◆ **Exercise prompt**
Skip the pictures. Reproduce all other material exactly.
### Collected material ###
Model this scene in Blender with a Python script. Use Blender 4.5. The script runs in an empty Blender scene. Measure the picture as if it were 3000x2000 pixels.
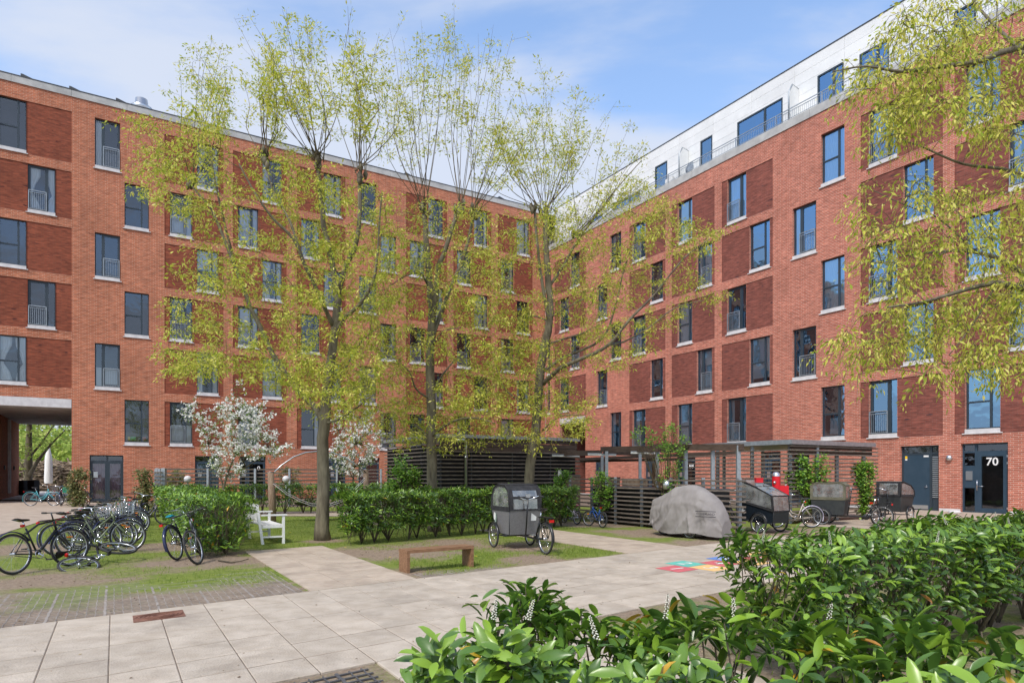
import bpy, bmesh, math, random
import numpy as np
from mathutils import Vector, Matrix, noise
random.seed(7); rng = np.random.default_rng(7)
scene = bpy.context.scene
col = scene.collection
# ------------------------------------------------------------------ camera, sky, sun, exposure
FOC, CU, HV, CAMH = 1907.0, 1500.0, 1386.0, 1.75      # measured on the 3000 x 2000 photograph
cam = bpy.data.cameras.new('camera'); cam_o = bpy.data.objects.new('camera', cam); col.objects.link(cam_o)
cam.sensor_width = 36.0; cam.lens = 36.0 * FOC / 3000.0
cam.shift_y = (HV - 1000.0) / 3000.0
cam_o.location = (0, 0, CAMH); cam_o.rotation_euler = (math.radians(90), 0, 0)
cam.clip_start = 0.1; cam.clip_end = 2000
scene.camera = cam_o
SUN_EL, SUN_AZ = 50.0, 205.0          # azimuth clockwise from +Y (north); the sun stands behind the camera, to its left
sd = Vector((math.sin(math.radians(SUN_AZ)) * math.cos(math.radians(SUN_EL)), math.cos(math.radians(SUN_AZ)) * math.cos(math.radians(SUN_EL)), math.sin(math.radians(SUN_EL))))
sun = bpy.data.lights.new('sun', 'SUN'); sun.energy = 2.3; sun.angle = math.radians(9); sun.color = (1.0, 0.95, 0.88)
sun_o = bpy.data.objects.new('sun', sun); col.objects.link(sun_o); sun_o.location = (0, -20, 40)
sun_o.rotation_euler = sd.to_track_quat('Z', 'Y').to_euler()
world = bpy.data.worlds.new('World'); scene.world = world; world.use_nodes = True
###
◆ **Completed task**
Model this scene in Blender with a Python script. Use Blender 4.5. The script runs in an empty Blender scene. Measure the picture as if it were 3000x2000 pixels.
import bpy, bmesh, math, random
import numpy as np
from mathutils import Vector, Matrix, noise
random.seed(7); rng = np.random.default_rng(7)
scene = bpy.context.scene
col = scene.collection
# ------------------------------------------------------------------ camera, sky, sun, exposure
FOC, CU, HV, CAMH = 1907.0, 1500.0, 1386.0, 1.75      # measured on the 3000 x 2000 photograph
cam = bpy.data.cameras.new('camera'); cam_o = bpy.data.objects.new('camera', cam); col.objects.link(cam_o)
cam.sensor_width = 36.0; cam.lens = 36.0 * FOC / 3000.0
cam.shift_y = (HV - 1000.0) / 3000.0
cam_o.location = (0, 0, CAMH); cam_o.rotation_euler = (math.radians(90), 0, 0)
cam.clip_start = 0.1; cam.clip_end = 2000
scene.camera = cam_o
SUN_EL, SUN_AZ = 50.0, 205.0          # azimuth clockwise from +Y (north); the sun stands behind the camera, to its left
sd = Vector((math.sin(math.radians(SUN_AZ)) * math.cos(math.radians(SUN_EL)), math.cos(math.radians(SUN_AZ)) * math.cos(math.radians(SUN_EL)), math.sin(math.radians(SUN_EL))))
sun = bpy.data.lights.new('sun', 'SUN'); sun.energy = 2.3; sun.angle = math.radians(9); sun.color = (1.0, 0.95, 0.88)
sun_o = bpy.data.objects.new('sun', sun); col.objects.link(sun_o); sun_o.location = (0, -20, 40)
sun_o.rotation_euler = sd.to_track_quat('Z', 'Y').to_euler()
world = bpy.data.worlds.new('World'); scene.world = world; world.use_nodes = True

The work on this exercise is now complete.